Downsides of coalition govt are as exaggerated as virtues of single-party rule
Stock market jitters over economic prospects under coalition rule are misplaced
Coalitions are as good for the economy as single party rule; sometimes betterr
The stock market’s volatility index has doubled, from the level seen on April 23rd, as traders worry about a BJP majority. In fact, traders should appreciate that the economy is guaranteed to do well, whoever forms the next government.
There are three possible outcomes: the BJP gets a majority on its own, as in 2019, the BJP falls short of a majority and becomes dependent on fickle allies, the BJP falls so short of a majority that the Opposition India Alliance gets to form the government. Most people equate a government by a single party that enjoys a majority in Parliament with political stability, efficient decisionmaking and living happily ever after. In this view, coalitions carry the risk of instability, erratic policy and economic woes.
India’s own recent history shows that such views are unfounded. Coalitions create and sustain pro-growth policy and governance, while the benign effects of single-party rule can be exaggerated.
The period 1980-89 was one of stable governments with rock-solid majority support in Parliament. Yet, it was a period of extreme political instability—Assam witnessed a violent anti-foreigner agitation, Punjab saw separatist terrorism, the Tamil separatists of Sri Lanka were killing one another in Tamil Nadu and later turned against the Indian state, going so far as to kill Prime Minister Rajiv Gandhi on his re-election campaign, Kashmir was drowning in militancy and counter-insurgency violence, and an organized campaign to bring down the Babri mosque at Ayodhya was sparking Hindu-Muslim riots across North India.
The Narasimha Rao government that took office in 1991 was a minority government to begin with and acquired a majority half-way through with the help of bribes. But that government launched India’s economic reforms, held elections in Kashmir and Punjab, and gradually stabilized the polity, after ructions in the wake of the Babri mosque demolition and anti-Mandal agitations. The United Front that led the next government was a fractious coalition with two political lightweights as successive prime ministers during its two-year tenure.
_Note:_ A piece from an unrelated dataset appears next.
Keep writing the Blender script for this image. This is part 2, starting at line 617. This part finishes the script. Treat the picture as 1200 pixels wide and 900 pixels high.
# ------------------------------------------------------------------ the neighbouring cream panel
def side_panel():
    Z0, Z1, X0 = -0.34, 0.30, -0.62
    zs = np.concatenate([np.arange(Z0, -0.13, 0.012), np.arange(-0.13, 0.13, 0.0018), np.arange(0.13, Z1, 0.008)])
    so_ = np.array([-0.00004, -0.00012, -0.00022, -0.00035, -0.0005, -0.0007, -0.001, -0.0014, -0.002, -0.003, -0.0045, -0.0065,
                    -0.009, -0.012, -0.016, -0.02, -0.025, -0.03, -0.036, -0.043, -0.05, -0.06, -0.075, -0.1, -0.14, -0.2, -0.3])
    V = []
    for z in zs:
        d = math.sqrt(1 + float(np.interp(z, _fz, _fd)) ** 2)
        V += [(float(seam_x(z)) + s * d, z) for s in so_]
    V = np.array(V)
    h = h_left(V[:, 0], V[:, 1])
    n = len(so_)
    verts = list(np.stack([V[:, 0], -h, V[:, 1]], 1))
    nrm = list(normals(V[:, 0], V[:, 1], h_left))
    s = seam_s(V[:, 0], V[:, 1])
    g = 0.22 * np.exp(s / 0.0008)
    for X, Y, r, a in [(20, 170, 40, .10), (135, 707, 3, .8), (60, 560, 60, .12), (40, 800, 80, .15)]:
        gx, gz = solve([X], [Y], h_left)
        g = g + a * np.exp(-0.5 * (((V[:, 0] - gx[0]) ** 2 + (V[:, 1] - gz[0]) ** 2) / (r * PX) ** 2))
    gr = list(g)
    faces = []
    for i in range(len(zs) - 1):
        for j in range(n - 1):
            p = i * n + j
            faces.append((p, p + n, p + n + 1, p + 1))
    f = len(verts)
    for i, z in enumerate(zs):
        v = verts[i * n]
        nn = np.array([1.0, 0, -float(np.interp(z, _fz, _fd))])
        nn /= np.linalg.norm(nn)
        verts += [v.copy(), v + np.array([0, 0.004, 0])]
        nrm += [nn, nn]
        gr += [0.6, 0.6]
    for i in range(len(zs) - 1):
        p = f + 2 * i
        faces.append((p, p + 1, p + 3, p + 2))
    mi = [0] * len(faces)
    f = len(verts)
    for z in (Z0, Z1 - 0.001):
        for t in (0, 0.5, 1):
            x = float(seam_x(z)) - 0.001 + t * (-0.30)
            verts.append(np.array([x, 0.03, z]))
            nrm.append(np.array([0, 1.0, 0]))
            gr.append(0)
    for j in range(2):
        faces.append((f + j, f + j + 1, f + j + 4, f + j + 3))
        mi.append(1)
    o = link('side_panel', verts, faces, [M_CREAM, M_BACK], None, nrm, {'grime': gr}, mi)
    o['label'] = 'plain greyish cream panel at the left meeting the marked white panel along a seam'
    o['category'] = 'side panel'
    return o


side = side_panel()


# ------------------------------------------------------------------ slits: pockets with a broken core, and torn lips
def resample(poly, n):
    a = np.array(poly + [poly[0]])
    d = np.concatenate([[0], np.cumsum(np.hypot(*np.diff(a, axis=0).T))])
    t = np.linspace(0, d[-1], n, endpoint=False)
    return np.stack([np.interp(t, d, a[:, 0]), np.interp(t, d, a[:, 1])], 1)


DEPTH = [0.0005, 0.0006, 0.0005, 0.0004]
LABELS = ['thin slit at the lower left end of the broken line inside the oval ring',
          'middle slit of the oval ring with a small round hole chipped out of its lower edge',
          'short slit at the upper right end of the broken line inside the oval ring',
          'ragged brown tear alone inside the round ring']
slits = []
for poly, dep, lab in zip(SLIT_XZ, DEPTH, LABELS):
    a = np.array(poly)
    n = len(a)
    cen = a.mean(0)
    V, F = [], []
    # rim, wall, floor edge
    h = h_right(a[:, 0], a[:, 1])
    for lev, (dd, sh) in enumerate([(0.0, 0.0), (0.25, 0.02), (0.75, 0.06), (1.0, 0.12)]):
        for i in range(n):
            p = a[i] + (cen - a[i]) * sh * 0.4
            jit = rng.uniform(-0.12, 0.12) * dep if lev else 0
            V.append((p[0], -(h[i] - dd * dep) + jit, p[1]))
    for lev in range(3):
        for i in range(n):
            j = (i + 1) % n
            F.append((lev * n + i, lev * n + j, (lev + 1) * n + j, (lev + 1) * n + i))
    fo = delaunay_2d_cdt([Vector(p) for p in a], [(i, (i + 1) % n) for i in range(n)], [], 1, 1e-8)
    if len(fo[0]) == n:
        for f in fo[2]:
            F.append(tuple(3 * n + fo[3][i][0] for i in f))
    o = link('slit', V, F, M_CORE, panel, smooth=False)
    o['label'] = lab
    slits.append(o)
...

But it carried forward the economic reform programme.
Dematerialisation of shares, expansion of the scope of foreign institutional investment in the stock markets, a New Exploration and Licensing Policy for hydrocarbons, overhaul of tax rates to bring income tax rates to their lowest ever levels, setting up of the Telecom Regulatory Authority of India – these were significant reforms, and these were carried out by the short-lived coalition that depended on outside support by the Congress and a section of the Left.
The succeeding two coalition governments led by Atal Bihari Vajpayee carried the reform programme forward, bringing down import tariffs, setting up statutory regulators for insurance, pensions and electricity, ending the mess in indirect tax rates by clustering them within three bands and narrowing the gap between the bands, and starting the rural road building programme. It set up the National Pension System, made new recruits to the central government join the NPS and allowed states to voluntarily migrate their pensions to the NPS as well. It opened up insurance to foreign investment, with support from the Opposition Congress, gave fresh banking licences, revamped the Unit Trust of India and reset telecom policy.
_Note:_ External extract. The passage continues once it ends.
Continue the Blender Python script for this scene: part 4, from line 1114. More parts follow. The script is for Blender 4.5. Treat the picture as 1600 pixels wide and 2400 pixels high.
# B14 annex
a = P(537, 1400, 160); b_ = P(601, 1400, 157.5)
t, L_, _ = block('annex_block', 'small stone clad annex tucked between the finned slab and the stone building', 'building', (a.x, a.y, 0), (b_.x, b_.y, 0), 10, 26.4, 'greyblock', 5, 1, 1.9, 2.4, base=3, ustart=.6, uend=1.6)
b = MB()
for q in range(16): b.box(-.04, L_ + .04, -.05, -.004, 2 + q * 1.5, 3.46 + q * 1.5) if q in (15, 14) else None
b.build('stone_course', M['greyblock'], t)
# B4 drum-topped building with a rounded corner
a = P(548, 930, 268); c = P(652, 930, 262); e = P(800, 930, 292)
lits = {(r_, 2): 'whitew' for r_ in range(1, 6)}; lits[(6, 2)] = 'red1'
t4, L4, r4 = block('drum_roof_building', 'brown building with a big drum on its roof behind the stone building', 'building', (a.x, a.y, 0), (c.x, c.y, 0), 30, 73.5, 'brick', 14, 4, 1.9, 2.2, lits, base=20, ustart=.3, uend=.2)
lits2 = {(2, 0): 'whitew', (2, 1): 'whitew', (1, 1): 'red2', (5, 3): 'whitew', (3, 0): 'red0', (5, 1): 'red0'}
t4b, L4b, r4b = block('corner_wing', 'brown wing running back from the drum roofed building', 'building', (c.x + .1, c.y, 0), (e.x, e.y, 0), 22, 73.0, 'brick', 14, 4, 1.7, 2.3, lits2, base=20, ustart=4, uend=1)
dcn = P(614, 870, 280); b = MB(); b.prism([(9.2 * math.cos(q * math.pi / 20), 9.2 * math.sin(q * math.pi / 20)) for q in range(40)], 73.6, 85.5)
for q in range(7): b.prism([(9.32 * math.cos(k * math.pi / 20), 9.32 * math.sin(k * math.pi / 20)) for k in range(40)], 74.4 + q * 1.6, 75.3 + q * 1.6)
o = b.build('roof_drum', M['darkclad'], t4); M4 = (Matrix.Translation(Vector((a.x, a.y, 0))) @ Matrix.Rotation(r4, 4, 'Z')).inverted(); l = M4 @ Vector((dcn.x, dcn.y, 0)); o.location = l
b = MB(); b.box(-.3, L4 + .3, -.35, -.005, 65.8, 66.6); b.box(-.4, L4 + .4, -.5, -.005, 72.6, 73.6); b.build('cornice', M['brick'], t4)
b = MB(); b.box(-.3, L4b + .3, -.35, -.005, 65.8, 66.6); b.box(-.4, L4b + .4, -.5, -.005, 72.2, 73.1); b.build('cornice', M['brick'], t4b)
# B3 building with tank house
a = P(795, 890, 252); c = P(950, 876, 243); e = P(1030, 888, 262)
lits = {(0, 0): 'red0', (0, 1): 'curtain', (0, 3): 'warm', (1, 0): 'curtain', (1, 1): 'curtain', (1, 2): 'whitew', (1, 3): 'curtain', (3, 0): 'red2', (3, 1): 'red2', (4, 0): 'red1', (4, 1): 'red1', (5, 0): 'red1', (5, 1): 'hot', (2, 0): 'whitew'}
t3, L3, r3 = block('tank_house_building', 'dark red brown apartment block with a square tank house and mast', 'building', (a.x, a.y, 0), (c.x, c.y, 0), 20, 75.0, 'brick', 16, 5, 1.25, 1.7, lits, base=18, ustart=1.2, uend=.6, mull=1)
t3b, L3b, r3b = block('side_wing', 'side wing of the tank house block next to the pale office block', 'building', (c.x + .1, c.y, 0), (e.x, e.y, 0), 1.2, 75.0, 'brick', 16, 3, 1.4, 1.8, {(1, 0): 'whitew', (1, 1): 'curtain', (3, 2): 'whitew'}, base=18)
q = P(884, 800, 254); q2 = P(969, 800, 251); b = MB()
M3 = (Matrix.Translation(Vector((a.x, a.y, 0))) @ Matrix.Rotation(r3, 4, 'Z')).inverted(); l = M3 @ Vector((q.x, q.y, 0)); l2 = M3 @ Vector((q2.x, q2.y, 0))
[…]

It allowed telcos to migrate from licences awarded to those bidding to pay the highest fees to a regime of licence fee as a share of the revenue. Then, it regularized Reliance Telecom’s backdoor entry into mobile telephony, in the process introducing one, intense, tariff-shrinking competition that made mobile telephony affordable by the masses, and, two, the more spectrum-efficient CDMA technology as well as the principle that regulation should not inhibit exploitation of a technology’s full potential merely to spare incumbents additional competition.
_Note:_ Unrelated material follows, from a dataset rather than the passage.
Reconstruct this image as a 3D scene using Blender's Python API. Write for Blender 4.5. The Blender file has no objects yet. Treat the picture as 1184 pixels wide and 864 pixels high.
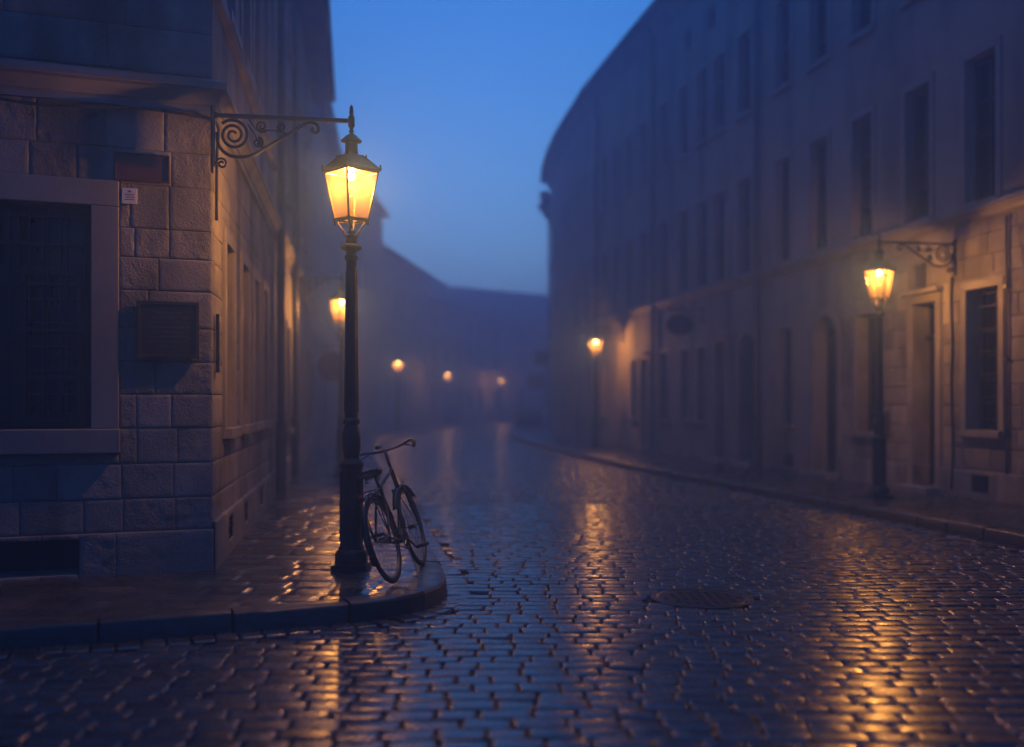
import bpy, math, random
import numpy as np
from mathutils import Vector, Matrix, noise
random.seed(7); rng = np.random.default_rng(11)
SC = bpy.context.scene
COL = SC.collection
PI = math.pi
CAMZ = 1.40          # pavement level is z = 0
ROADZ = -0.12

# ------------------------------------------------------------------ materials
def nd(nt, t, **kw):
    n = nt.nodes.new(t)
    for k, v in kw.items(): setattr(n, k, v)
    return n
def new_mat(name):
    m = bpy.data.materials.new(name); m.use_nodes = True
    nt = m.node_tree; nt.nodes.clear()
    out = nd(nt, 'ShaderNodeOutputMaterial')
    return m, nt, out
def surf(name, c1, c2, rough=(.6, .8), scale=3.0, bump=.3, bscale=30.0, bdist=.01, metal=0.0, spec=.5,
         shade=False, rattr=False, stain=None, coat=0.0, rscale=4.0, bmap=None, bump2=0.0, b2scale=6.0):
    """procedural surface: two-tone noise colour, varied roughness, two octaves of bump."""
    m, nt, out = new_mat(name); L = nt.links.new
    tc = nd(nt, 'ShaderNodeTexCoord')
    p = nd(nt, 'ShaderNodeBsdfPrincipled'); L(p.outputs[0], out.inputs[0])
    n1 = nd(nt, 'ShaderNodeTexNoise'); n1.inputs['Scale'].default_value = scale; n1.inputs['Detail'].default_value = 6
    n1.inputs['Roughness'].default_value = .65
    L(tc.outputs['Object'], n1.inputs['Vector'])
    r = nd(nt, 'ShaderNodeMapRange'); r.inputs[1].default_value = .32; r.inputs[2].default_value = .68
    L(n1.outputs['Fac'], r.inputs[0])
    mx = nd(nt, 'ShaderNodeMix', data_type='RGBA')
    mx.inputs[6].default_value = (*c1, 1); mx.inputs[7].default_value = (*c2, 1)
    L(r.outputs[0], mx.inputs[0])
    col = mx.outputs[2]
    if shade:
        a = nd(nt, 'ShaderNodeAttribute', attribute_name='shade')
        mm = nd(nt, 'ShaderNodeMix', data_type='RGBA', blend_type='MULTIPLY'); mm.inputs[0].default_value = 1
        L(col, mm.inputs[6]); L(a.outputs['Fac'], mm.inputs[7]); col = mm.outputs[2]
    if stain:
        n3 = nd(nt, 'ShaderNodeTexNoise'); n3.inputs['Scale'].default_value = stain[1]; n3.inputs['Detail'].default_value = 5
        mp = nd(nt, 'ShaderNodeMapping'); mp.inputs['Scale'].default_value = stain[3]
        L(tc.outputs['Object'], mp.inputs[0]); L(mp.outputs[0], n3.inputs['Vector'])
        r3 = nd(nt, 'ShaderNodeMapRange'); r3.inputs[1].default_value = .5; r3.inputs[2].default_value = .72
        r3.inputs[4].default_value = stain[2]
        L(n3.outputs['Fac'], r3.inputs[0])
        m3 = nd(nt, 'ShaderNodeMix', data_type='RGBA'); m3.inputs[7].default_value = (*stain[0], 1)
        L(r3.outputs[0], m3.inputs[0]); L(col, m3.inputs[6]); col = m3.outputs[2]
    L(col, p.inputs['Base Color'])
    n2 = nd(nt, 'ShaderNodeTexNoise'); n2.inputs['Scale'].default_value = rscale; n2.inputs['Detail'].default_value = 4
    L(tc.outputs['Object'], n2.inputs['Vector'])
    rr = nd(nt, 'ShaderNodeMapRange'); rr.inputs[1].default_value = .35; rr.inputs[2].default_value = .65
    rr.inputs[3].default_value = rough[0]; rr.inputs[4].default_value = rough[1]
    L(n2.outputs['Fac'], rr.inputs[0]); L(rr.outputs[0], p.inputs['Roughness'])
    p.inputs['Metallic'].default_value = metal
    p.inputs['Specular IOR Level'].default_value = spec
    if coat:
        p.inputs['Coat Weight'].default_value = coat; p.inputs['Coat Roughness'].default_value = .1
    if bump:
        nb = nd(nt, 'ShaderNodeTexNoise'); nb.inputs['Scale'].default_value = bscale; nb.inputs['Detail'].default_value = 5
        nb.inputs['Roughness'].default_value = .6
        L(tc.outputs['Object'], nb.inputs['Vector'])
        if bmap:
            mb_ = nd(nt, 'ShaderNodeMapping'); mb_.inputs['Scale'].default_value = bmap; L(tc.outputs['Object'], mb_.inputs[0]); L(mb_.outputs[0], nb.inputs['Vector'])
        b = nd(nt, 'ShaderNodeBump'); b.inputs['Strength'].default_value = bump; b.inputs['Distance'].default_value = bdist
        L(nb.outputs['Fac'], b.inputs['Height'])
        if rattr:
            a2 = nd(nt, 'ShaderNodeAttribute', attribute_name='rugged')
            L(a2.outputs['Fac'], b.inputs['Strength'])
        if bump2:
            nb2 = nd(nt, 'ShaderNodeTexNoise'); nb2.inputs['Scale'].default_value = b2scale; nb2.inputs['Detail'].default_value = 3
            L(tc.outputs['Object'], nb2.inputs['Vector'])
            b2 = nd(nt, 'ShaderNodeBump'); b2.inputs['Strength'].default_value = bump2; b2.inputs['Distance'].default_value = .02
            L(nb2.outputs['Fac'], b2.inputs['Height']); L(b2.outputs[0], b.inputs['Normal'])
        L(b.outputs[0], p.inputs['Normal'])
    return m
M = {}
M['stone'] = surf('limestone_block', (.155, .15, .146), (.27, .258, .246), (.75, .95), 2.2, .8, 48, .016, shade=True, rattr=True,
                  stain=((.06, .057, .056), 1.7, .85, (1, 1, .4)))
M['smooth_stone'] = surf('dressed_limestone', (.17, .164, .158), (.25, .242, .234), (.5, .75), 1.8, .25, 60, .006,
                         stain=((.12, .11, .10), 1.3, .6, (1, 1, .4)))
M['plaster'] = surf('weathered_plaster', (.19, .185, .182), (.275, .265, .255), (.7, .9), .8, .25, 22, .008, bump2=.25, b2scale=2.5,
                    stain=((.075, .07, .068), .9, .85, (1, 1, .3)))
M['plaster_grey'] = surf('grey_plaster', (.18, .174, .17), (.26, .252, .244), (.7, .9), .9, .25, 22, .008, bump2=.25, b2scale=2.5,
                         stain=((.07, .068, .066), 1.0, .85, (1, 1, .3)))
M['plaster_warm'] = surf('ochre_plaster', (.22, .185, .15), (.30, .26, .21), (.7, .9), .7, .25, 22, .008,
                         stain=((.09, .075, .06), 1.0, .85, (1, 1, .3)))
M['iron'] = surf('black_painted_iron', (.012, .013, .014), (.022, .022, .023), (.28, .5), 9, .25, 55, .004, rscale=14)
M['copper'] = surf('bronze_lantern_metal', (.05, .036, .026), (.09, .062, .042), (.35, .55), 12, .2, 60, .003, metal=.35)
M['wood'] = surf('dark_stained_wood', (.012, .009, .008), (.024, .018, .014), (.4, .65), 5, .3, 30, .006)
M['frame'] = surf('dark_window_paint', (.014, .014, .015), (.026, .025, .025), (.4, .6), 6, .2, 40, .004)
M['pane'] = surf('dark_window_glass', (.006, .007, .010), (.010, .012, .016), (.04, .12), 1.5, .06, 2.5, .01, spec=.35)
M['roof'] = surf('clay_roof_tiles', (.09, .055, .042), (.15, .09, .065), (.6, .85), 3, .6, 12, .03)
M['granite'] = surf('wet_granite_setts', (.020, .026, .038), (.042, .050, .066), (.18, .33), 7, .22, 40, .004, spec=1.0, bmap=(.2, 1, 1), shade=True, rscale=9)
M['joint'] = surf('wet_joint_grit', (.014, .014, .014), (.028, .026, .025), (.35, .6), 10, .6, 45, .012)
M['slab'] = surf('wet_flagstones', (.030, .030, .032), (.062, .059, .057), (.16, .34), 3, .25, 45, .006, spec=1.0, bmap=(.35, 1, 1), shade=True, rscale=2.5,
                 bump2=.25, b2scale=7)
M['kerb'] = surf('wet_kerb_granite', (.022, .022, .024), (.05, .05, .05), (.3, .5), 6, .35, 50, .006, shade=True, rscale=5)
M['castiron'] = surf('cast_iron_cover', (.016, .017, .019), (.03, .03, .031), (.3, .5), 8, .3, 50, .004, metal=.5)
M['plaque'] = surf('dark_bronze_plaque', (.012, .010, .010), (.022, .017, .016), (.45, .65), 8, .2, 60, .003)
M['red'] = surf('dark_red_enamel', (.055, .016, .014), (.08, .022, .018), (.4, .6), 6, .15, 50, .003)
M['white'] = surf('white_enamel', (.55, .54, .52), (.66, .65, .62), (.4, .6), 6, .1, 50, .002)
M['ink'] = surf('blue_black_ink', (.03, .03, .06), (.05, .05, .09), (.5, .6), 6, 0)
M['rubber'] = surf('black_rubber', (.012, .012, .012), (.02, .02, .02), (.6, .8), 8, .2, 80, .003)
M['steel'] = surf('bicycle_chrome', (.10, .10, .105), (.17, .17, .175), (.25, .45), 8, 0, metal=1.0)
M['bikepaint'] = surf('bicycle_black_paint', (.012, .012, .014), (.02, .02, .022), (.2, .35), 6, 0)
M['leather'] = surf('worn_brown_leather', (.03, .02, .014), (.05, .033, .022), (.4, .6), 9, .2, 60, .003)
M['reflector'] = surf('red_reflector', (.30, .012, .010), (.36, .02, .015), (.1, .2), 9, 0)
M['leaf'] = surf('box_leaves', (.012, .03, .012), (.03, .055, .02), (.4, .6), 6, 0)
M['zinc'] = surf('dull_zinc_pipe', (.05, .05, .052), (.085, .085, .085), (.35, .6), 7, .2, 30, .004, metal=.3)

PANE_F = .03
m, nt, out = new_mat('frosted_lantern_glass'); L = nt.links.new
tr = nd(nt, 'ShaderNodeBsdfTransparent'); tr.inputs[0].default_value = (1, .86, .60, 1)
tl = nd(nt, 'ShaderNodeBsdfTranslucent'); tl.inputs[0].default_value = (1, .62, .27, 1)
mxs = nd(nt, 'ShaderNodeMixShader'); mxs.inputs[0].default_value = PANE_F
L(tr.outputs[0], mxs.inputs[1]); L(tl.outputs[0], mxs.inputs[2]); L(mxs.outputs[0], out.inputs[0]); M['lantern_glass'] = m
m, nt, out = new_mat('glowing_mantle'); em = nd(nt, 'ShaderNodeEmission'); em.inputs[0].default_value = (1, .66, .28, 1)
em.inputs[1].default_value = 55; nt.links.new(em.outputs[0], out.inputs[0]); M['mantle'] = m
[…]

The BJP needed the support of its allies within the National Democratic Alliance for the Vajpayee government to survive. This did not prevent that government from adopting pro-growth policies.
The two UPA governments that followed were also true coalitions, given to unseemly political squabbles but still capable of delivering the highest compound annual growth rate sustained over a decade in India’s history till now of 6.8%. It secured and defended the nuclear deal with the US, ending a period of technology denial and strategic isolation by the West, carried out a massive telecom revolution and brought down poverty, maternal and infant mortality rates, innovated public-private partnership in large infrastructure projects, set up the National Payments Corporation, created Aadhaar and the India Stack of APIs that underlie India’s public digital infrastructure, and launched a process of defence modernization, including through local production with foreign direct investment.
Nor is it true that ultra-stable governments take brave decisions and carry through with them. The first Modi government made the economically disastrous decision to demonetize high-value currency notes, killing swathes of small enterprises. It tried to push through changes to the land acquisition law, but withdrew in the face of opposition. In its second term, the attempt to reform agriculture through new farm laws was hamhanded, invited stubborn opposition and was abandoned.
Do not fret about the economic policy of the new government. Worry, if you must, about how inclusive or divisive it would be.